Requirements: Return every line below as is, leaving out the pictures.
* * * * * * *
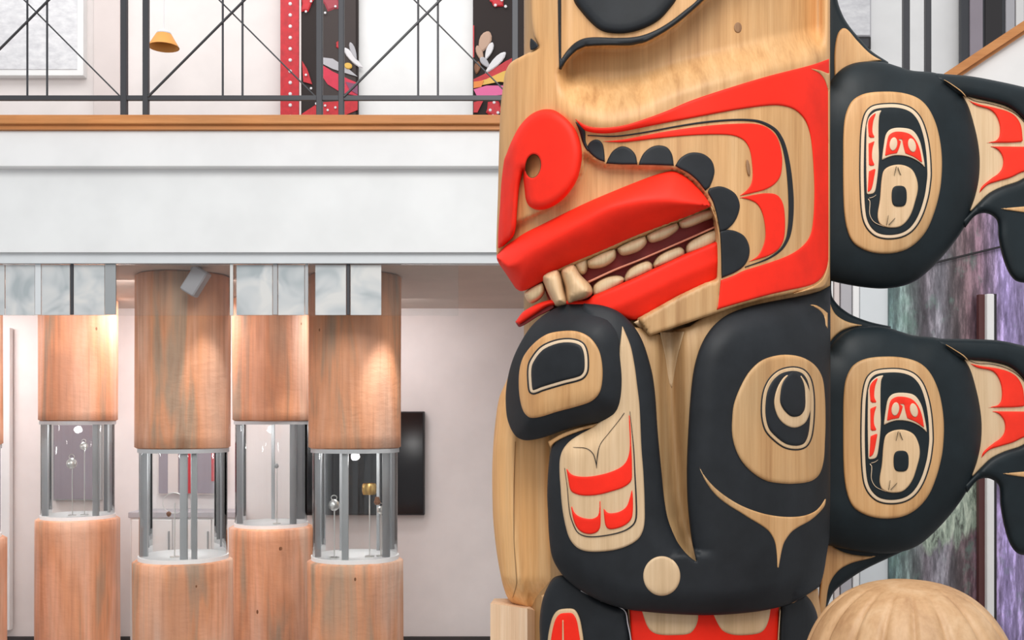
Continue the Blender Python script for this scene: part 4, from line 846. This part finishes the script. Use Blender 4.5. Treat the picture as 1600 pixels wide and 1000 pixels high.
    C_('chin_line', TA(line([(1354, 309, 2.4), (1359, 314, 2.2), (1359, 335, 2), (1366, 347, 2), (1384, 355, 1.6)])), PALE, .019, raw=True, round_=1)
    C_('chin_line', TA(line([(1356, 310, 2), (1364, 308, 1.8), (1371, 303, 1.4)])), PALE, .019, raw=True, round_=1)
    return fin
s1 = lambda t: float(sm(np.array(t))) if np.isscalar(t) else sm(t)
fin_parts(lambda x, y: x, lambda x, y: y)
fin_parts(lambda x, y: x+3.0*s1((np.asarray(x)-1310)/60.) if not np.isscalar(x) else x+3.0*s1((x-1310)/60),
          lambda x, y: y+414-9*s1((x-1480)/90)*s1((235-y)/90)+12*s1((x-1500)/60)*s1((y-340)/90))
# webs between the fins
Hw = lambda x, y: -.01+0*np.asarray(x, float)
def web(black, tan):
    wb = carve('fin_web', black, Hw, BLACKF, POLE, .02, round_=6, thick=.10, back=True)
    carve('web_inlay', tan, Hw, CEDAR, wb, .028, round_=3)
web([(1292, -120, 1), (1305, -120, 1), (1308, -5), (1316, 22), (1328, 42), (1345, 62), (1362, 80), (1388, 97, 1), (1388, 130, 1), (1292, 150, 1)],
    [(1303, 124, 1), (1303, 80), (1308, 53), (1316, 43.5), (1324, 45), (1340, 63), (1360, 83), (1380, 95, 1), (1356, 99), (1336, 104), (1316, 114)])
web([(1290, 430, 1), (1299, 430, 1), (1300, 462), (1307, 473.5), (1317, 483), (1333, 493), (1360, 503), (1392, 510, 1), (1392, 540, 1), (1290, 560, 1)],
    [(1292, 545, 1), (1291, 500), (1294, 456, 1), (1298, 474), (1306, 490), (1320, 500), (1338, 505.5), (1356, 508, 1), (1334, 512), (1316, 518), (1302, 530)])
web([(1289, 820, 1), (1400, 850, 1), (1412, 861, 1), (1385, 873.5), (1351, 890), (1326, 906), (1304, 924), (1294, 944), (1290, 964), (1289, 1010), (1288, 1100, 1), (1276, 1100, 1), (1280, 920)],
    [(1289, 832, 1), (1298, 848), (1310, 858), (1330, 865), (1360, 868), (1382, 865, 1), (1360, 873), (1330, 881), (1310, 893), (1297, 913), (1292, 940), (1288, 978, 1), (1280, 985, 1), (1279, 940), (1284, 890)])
* * * * * * *
Completed task:
Continue the Blender Python script for this scene: part 4, from line 846. This part finishes the script. Use Blender 4.5. Treat the picture as 1600 pixels wide and 1000 pixels high.
    C_('chin_line', TA(line([(1354, 309, 2.4), (1359, 314, 2.2), (1359, 335, 2), (1366, 347, 2), (1384, 355, 1.6)])), PALE, .019, raw=True, round_=1)
    C_('chin_line', TA(line([(1356, 310, 2), (1364, 308, 1.8), (1371, 303, 1.4)])), PALE, .019, raw=True, round_=1)
    return fin
s1 = lambda t: float(sm(np.array(t))) if np.isscalar(t) else sm(t)
fin_parts(lambda x, y: x, lambda x, y: y)
fin_parts(lambda x, y: x+3.0*s1((np.asarray(x)-1310)/60.) if not np.isscalar(x) else x+3.0*s1((x-1310)/60),
          lambda x, y: y+414-9*s1((x-1480)/90)*s1((235-y)/90)+12*s1((x-1500)/60)*s1((y-340)/90))
# webs between the fins
Hw = lambda x, y: -.01+0*np.asarray(x, float)
def web(black, tan):
    wb = carve('fin_web', black, Hw, BLACKF, POLE, .02, round_=6, thick=.10, back=True)
    carve('web_inlay', tan, Hw, CEDAR, wb, .028, round_=3)
web([(1292, -120, 1), (1305, -120, 1), (1308, -5), (1316, 22), (1328, 42), (1345, 62), (1362, 80), (1388, 97, 1), (1388, 130, 1), (1292, 150, 1)],
    [(1303, 124, 1), (1303, 80), (1308, 53), (1316, 43.5), (1324, 45), (1340, 63), (1360, 83), (1380, 95, 1), (1356, 99), (1336, 104), (1316, 114)])
web([(1290, 430, 1), (1299, 430, 1), (1300, 462), (1307, 473.5), (1317, 483), (1333, 493), (1360, 503), (1392, 510, 1), (1392, 540, 1), (1290, 560, 1)],
    [(1292, 545, 1), (1291, 500), (1294, 456, 1), (1298, 474), (1306, 490), (1320, 500), (1338, 505.5), (1356, 508, 1), (1334, 512), (1316, 518), (1302, 530)])
web([(1289, 820, 1), (1400, 850, 1), (1412, 861, 1), (1385, 873.5), (1351, 890), (1326, 906), (1304, 924), (1294, 944), (1290, 964), (1289, 1010), (1288, 1100, 1), (1276, 1100, 1), (1280, 920)],
    [(1289, 832, 1), (1298, 848), (1310, 858), (1330, 865), (1360, 868), (1382, 865, 1), (1360, 873), (1330, 881), (1310, 893), (1297, 913), (1292, 940), (1288, 978, 1), (1280, 985, 1), (1279, 940), (1284, 890)])